The general access rights are now gone, but the sixth directive requires member states to allow access to EU accountants and other professionals wishing to avoid doing business with criminals; these rights may sometimes be offered to non-EU accountants. Indeed, the law allows member states, if they wish, to expand such rights to all obliged entities, such as accountants who have duties to report suspicious transactions to financial intelligence units.
Journalists and civil society groups probing money laundering also have rights to access these registers under the law, which could expose accountants to reputational risk, if unwelcome publicity emerges about clients.
‘Accountants are going to have to do remediation and see if their standards are appropriate’
What to do
Change is in the pipeline for European accountants on AML and combatting the financing of terrorism (CFT). PwC’s advice is that accountants ensure major banking clients conduct ‘a thorough assessment and gap analysis of their existing [AML/CFT] governance framework, internal policies and procedures, as well as internal controls’.
According to KPMG, major financial clients need to prepare for ‘tougher AML regulatory standards and more intrusive supervision’ and undertake ‘detailed country-by-country analysis of existing policies and practices against the new requirements…’
Foyle says accountants should start reviewing the changes now. They have three years until the new regulation comes into force (by June 2027). ‘You need to start thinking about what the implications of this might be for existing clients,’ she says. ‘You’re going to have to do remediation and see if your standards are appropriate.
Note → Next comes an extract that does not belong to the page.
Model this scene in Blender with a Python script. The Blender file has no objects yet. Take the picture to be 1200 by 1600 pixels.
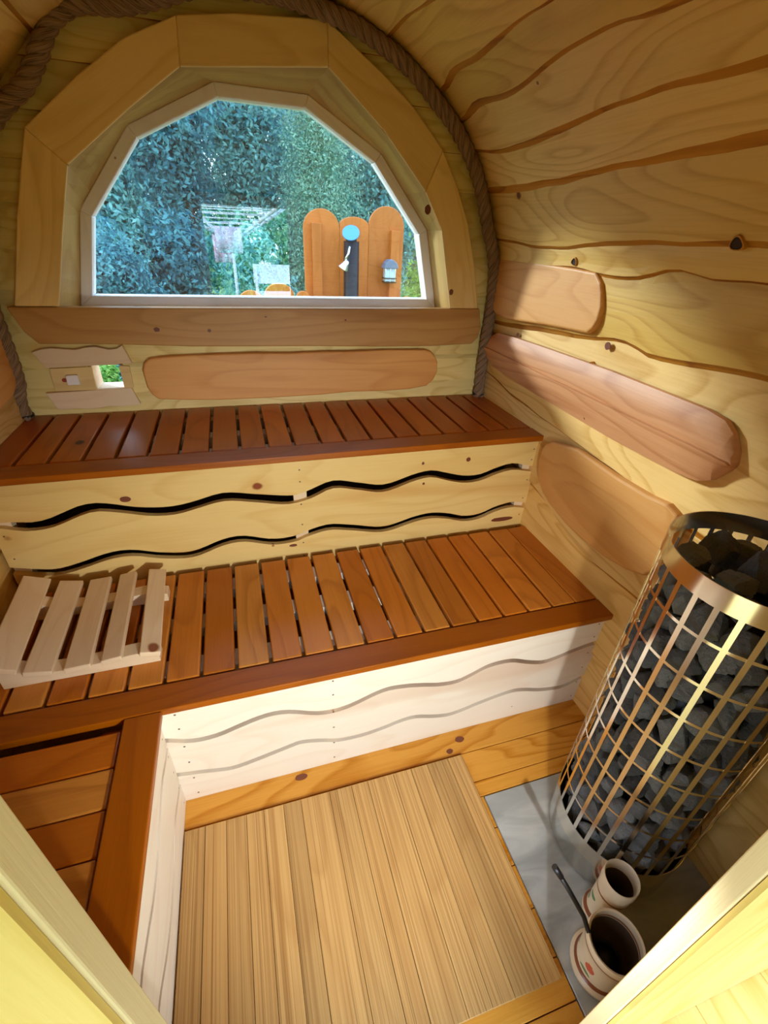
import bpy, bmesh, math, random
import numpy as np
from mathutils import Vector, Matrix, noise
random.seed(7); rng = np.random.default_rng(7)
S = bpy.context.scene
COL = S.collection
PI = math.pi

# ------------------------------------------------------------------ camera
cam = bpy.data.cameras.new('camera'); cam_o = bpy.data.objects.new('camera', cam); COL.objects.link(cam_o)
RX = Vector((0.95679232, -0.28730094, 0.04479534)); UP = Vector((0.1135877, 0.51111652, 0.85197285)); FW = Vector((0.26766824, 0.81007288, -0.52166621))
m = Matrix((RX, UP, -FW)).transposed().to_4x4(); m.translation = Vector((-0.00234, -1.9382, 1.50491)); cam_o.matrix_world = m
cam.sensor_fit = 'VERTICAL'; cam.sensor_height = 32.0; cam.lens = 32.0 * 720.60 / 1600.0
cam.clip_start = 0.01; cam.clip_end = 300
S.camera = cam_o
# ------------------------------------------------------------------ sky, sun, exposure
S.view_settings.view_transform = 'Standard'; S.view_settings.look = 'None'; S.view_settings.exposure = 0.12; S.view_settings.gamma = 1.0
S.view_settings.use_curve_mapping = False
S.cycles.max_bounces = 10; S.cycles.diffuse_bounces = 6; S.cycles.glossy_bounces = 4; S.cycles.transparent_max_bounces = 12
S.cycles.sample_clamp_indirect = 6.0; S.cycles.use_denoising = True
W = bpy.data.worlds.new('sky'); S.world = W; W.use_nodes = True
wn, wl = W.node_tree.nodes, W.node_tree.links
wn.clear()
tc = wn.new('ShaderNodeTexCoord'); sep = wn.new('ShaderNodeSeparateXYZ'); rmp = wn.new('ShaderNodeValToRGB'); bg = wn.new('ShaderNodeBackground'); out = wn.new('ShaderNodeOutputWorld')
wl.new(tc.outputs['Generated'], sep.inputs[0]); wl.new(sep.outputs['Z'], rmp.inputs['Fac']); wl.new(rmp.outputs['Color'], bg.inputs['Color']); wl.new(bg.outputs[0], out.inputs[0])
rmp.color_ramp.elements[0].color = (0.80, 0.90, 1.0, 1); rmp.color_ramp.elements[1].color = (0.36, 0.58, 0.95, 1)
SKY = 4.4
bg.inputs['Strength'].default_value = SKY
sun = bpy.data.lights.new('sun', 'SUN'); sun_o = bpy.data.objects.new('sun', sun); COL.objects.link(sun_o)
sun.energy = 5.0; sun.angle = math.radians(7); sun.color = (0.97, 0.97, 1.0)
sun_o.rotation_euler = Vector((0.68, -0.73, -0.32)).to_track_quat('-Z', 'Y').to_euler()
SPOT_W = 56.0

# ------------------------------------------------------------------ materials
def new_mat(name):
    m = bpy.data.materials.new(name); m.use_nodes = True
    nt = m.node_tree; b = nt.nodes['Principled BSDF']
    return m, nt, b

def plain(name, col, rough=0.6, metal=0.0, spec=0.5):
    m, nt, b = new_mat(name)
    b.inputs['Base Color'].default_value = (*col, 1); b.inputs['Roughness'].default_value = rough
    b.inputs['Metallic'].default_value = metal; b.inputs['Specular IOR Level'].default_value = spec
    return m

def wood(name, c1, c2, grain=0.45, knot=(0.16, 0.045, 0.015), knots=0.35, rough=0.5, var=0.12, alt=None, ring=9.0, stripes=0.0, knot_scale=3.2, streak=0.0, streak_col=(0.30, 0.12, 0.04), sat=1.12):
    """c1 light wood, c2 late wood; UV u runs along the grain in metres, v across it."""
    m, nt, b = new_mat(name); N, L = nt.nodes, nt.links
    def node(t, **k):
        n = N.new(t)
        for a, v in k.items(): setattr(n, a, v)
        return n
    def math_(op, a, bb=None, clamp=False):
        n = node('ShaderNodeMath', operation=op, use_clamp=clamp)
        for i, x in enumerate((a, bb)):
            if x is None: continue
            if isinstance(x, (int, float)): n.inputs[i].default_value = x
            else: L.new(x, n.inputs[i])
        return n.outputs[0]
    def mix(f, a, bb, mode='MIX'):
        n = node('ShaderNodeMix', data_type='RGBA', blend_type=mode)
        for i, x in ((0, f), (6, a), (7, bb)):
            if isinstance(x, (int, float)): n.inputs[i].default_value = x
            elif isinstance(x, tuple): n.inputs[i].default_value = (*x, 1)
            else: L.new(x, n.inputs[i])
        return n.outputs[2]
    uv = node('ShaderNodeUVMap'); oi = node('ShaderNodeObjectInfo')
    off = node('ShaderNodeCombineXYZ')
    r = oi.outputs['Random']
    L.new(math_('MULTIPLY', r, 53.0), off.inputs[0]); L.new(math_('MULTIPLY', r, 31.7), off.inputs[1]); L.new(math_('MULTIPLY', r, 17.3), off.inputs[2])
    add = node('ShaderNodeVectorMath', operation='ADD'); L.new(uv.outputs[0], add.inputs[0]); L.new(off.outputs[0], add.inputs[1])
    P = add.outputs[0]
    def scaled(sx, sy):
        n = node('ShaderNodeVectorMath', operation='MULTIPLY'); L.new(P, n.inputs[0]); n.inputs[1].default_value = (sx, sy, 1); return n.outputs[0]
    def nz(vec, scale, detail=3.0, rough_=0.55, dist=0.0):
        n = node('ShaderNodeTexNoise'); L.new(vec, n.inputs['Vector']); n.inputs['Scale'].default_value = scale; n.inputs['Detail'].default_value = detail
        n.inputs['Roughness'].default_value = rough_; n.inputs['Distortion'].default_value = dist; return n.outputs['Fac']
    # growth rings: contour lines of a smooth stretched field
    field = nz(scaled(1.1, 5.0), 1.0, 1.5, 0.45, 0.25)
    rings = math_('FRACT', math_('MULTIPLY', field, ring))
    rr = node('ShaderNodeValToRGB'); L.new(rings, rr.inputs['Fac'])
    e = rr.color_ramp.elements; e[0].position = 0.0; e[0].color = (0, 0, 0, 1); e[1].position = 0.88; e[1].color = (1, 1, 1, 1)
    x = e.new(0.55); x.color = (.12, .12, .12, 1); x = e.new(1.0); x.color = (0, 0, 0, 1)
    fib = nz(scaled(5.0, 150.0), 1.0, 4.0, 0.65)
    blotch = nz(scaled(1.6, 6.0), 1.0, 2.0, 0.5)
    f = math_('MULTIPLY', rr.outputs['Color'], grain)
    f = math_('ADD', f, math_('MULTIPLY', math_('SUBTRACT', fib, 0.5), grain * 1.5))
    f = math_('ADD', f, math_('MULTIPLY', math_('SUBTRACT', blotch, 0.45), 0.9 * grain), clamp=True)
    base = c1
    if alt is not None:
        base = mix(math_('POWER', r, 1.2), c1, alt)
    c = mix(f, base, c2)
    if stripes > 0:
        st = nz(scaled(0.5, 150.0), 1.0, 2.0, 0.7)
        c = mix(math_('MULTIPLY', math_('SUBTRACT', st, 0.42, True), stripes * 4, True), c, c2)
        st2 = nz(scaled(1.0, 320.0), 1.0, 1.0, 0.5)
        c = mix(math_('MULTIPLY', math_('SUBTRACT', st2, 0.56, True), stripes * 5, True), c, tuple(v * 0.42 for v in c2))
    if streak > 0:
        s1 = nz(scaled(0.9, 7.0), 1.0, 1.0, 0.5, 0.4)
        c = mix(math_('MULTIPLY', math_('SUBTRACT', s1, 0.60, True), streak * 8, True), c, streak_col)
    if knots > 0:
        vo = node('ShaderNodeTexVoronoi'); L.new(scaled(knot_scale * 0.8, knot_scale), vo.inputs['Vector']); vo.inputs['Scale'].default_value = 1.0
        wob = nz(scaled(14, 20), 1.0, 2.0)
        d = math_('ADD', vo.outputs['Distance'], math_('MULTIPLY', math_('SUBTRACT', wob, 0.5), 0.05))
        sepc = node('ShaderNodeSeparateColor'); L.new(vo.outputs['Color'], sepc.inputs[0])
        on = math_('LESS_THAN', sepc.outputs[0], knots)
        core = math_('MULTIPLY', on, math_('SUBTRACT', 1.0, math_('DIVIDE', d, 0.055), True), True)
        halo = math_('MULTIPLY', on, math_('SUBTRACT', 1.0, math_('DIVIDE', d, 0.17), True), True)
        c = mix(math_('MULTIPLY', halo, 0.55), c, c2)
        c = mix(math_('MULTIPLY', core, 3.0, True), c, knot)
        v2 = node('ShaderNodeTexVoronoi'); L.new(scaled(knot_scale * 2.2, knot_scale * 2.6), v2.inputs['Vector']); v2.inputs['Scale'].default_value = 1.0
        s2 = node('ShaderNodeSeparateColor'); L.new(v2.outputs['Color'], s2.inputs[0])
        pin = math_('MULTIPLY', math_('LESS_THAN', s2.outputs[1], knots * 0.8), math_('LESS_THAN', math_('ADD', v2.outputs['Distance'], math_('MULTIPLY', math_('SUBTRACT', wob, 0.5), 0.06)), 0.035))
        c = mix(math_('MULTIPLY', pin, 0.8), c, knot)
    hsv = node('ShaderNodeHueSaturation'); L.new(c, hsv.inputs['Color']); hsv.inputs['Saturation'].default_value = sat
    r2 = math_('FRACT', math_('MULTIPLY', r, 7.31))
    L.new(math_('ADD', math_('MULTIPLY', r2, 2 * var), 1.0 - var), hsv.inputs['Value'])
    L.new(hsv.outputs[0], b.inputs['Base Color'])
    b.inputs['Roughness'].default_value = rough
    b.inputs['Specular IOR Level'].default_value = 0.4
    bp = node('ShaderNodeBump'); bp.inputs['Strength'].default_value = 0.12; bp.inputs['Distance'].default_value = 0.004
    L.new(fib, bp.inputs['Height']); L.new(bp.outputs[0], b.inputs['Normal'])
    return m

M = {}
M['pine_wall'] = wood('pine_wall', (0.76, 0.51, 0.175), (0.50, 0.26, 0.07), grain=0.5, ring=13.0, knots=0.25, rough=0.5, alt=(0.79, 0.56, 0.27), streak=0.25, streak_col=(0.42, 0.19, 0.05))
M['pine_back'] = wood('pine_back', (0.78, 0.64, 0.30), (0.56, 0.38, 0.12), grain=0.5, ring=14.0, knots=0.18, rough=0.55)
M['waney'] = wood('waney_edge', (0.50, 0.24, 0.065), (0.27, 0.095, 0.025), grain=0.8, knots=0.0, rough=0.6, streak=0.6, streak_col=(0.14, 0.04, 0.012))
M['reveal'] = wood('alder_reveal', (0.52, 0.345, 0.14), (0.34, 0.18, 0.06), grain=0.4, knots=0.2, rough=0.5, streak=0.6, streak_col=(0.26, 0.13, 0.045))
M['sill'] = wood('alder_sill', (0.58, 0.34, 0.145), (0.38, 0.18, 0.065), grain=0.4, knots=0.3, rough=0.5, streak=0.5, streak_col=(0.30, 0.13, 0.05))
M['trim'] = wood('alder_trim', (0.82, 0.63, 0.32), (0.58, 0.37, 0.14), grain=0.30, knots=0.2, rough=0.5, streak=0.5, streak_col=(0.34, 0.17, 0.05))
M['slab'] = wood('alder_slab', (0.70, 0.385, 0.165), (0.50, 0.21, 0.07), grain=0.35, knots=0.3, rough=0.5, streak=0.3, streak_col=(0.36, 0.13, 0.045))
M['slab_pink'] = wood('alder_slab_pink', (0.64, 0.345, 0.19), (0.40, 0.165, 0.075), grain=0.5, knots=0.55, rough=0.5, streak=0.55, streak_col=(0.30, 0.10, 0.05))
M['slat_dark'] = wood('thermo_alder_dark', (0.42, 0.125, 0.045), (0.24, 0.060, 0.020), grain=0.35, knots=0.1, rough=0.34, var=0.18, alt=(0.58, 0.21, 0.07), knot=(0.05, 0.012, 0.006))
M['slat_mid'] = wood('thermo_alder_mid', (0.52, 0.175, 0.044), (0.29, 0.080, 0.020), grain=0.35, knots=0.1, rough=0.34, var=0.15, alt=(0.71, 0.32, 0.092), sat=1.08, knot=(0.07, 0.02, 0.01))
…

If you’re a small firm, you may need to engage with a professional body to see what guidance and advice they can give.’
One issue may be liaising with clients over additional information required, especially if there are related data protection requirements, she adds. It is good practice to periodically update information such as beneficial ownership and know your customer, so ‘why not update it as you’re looking at those over the next three years’, and maybe ‘start with what you think are the higher-risk clients’.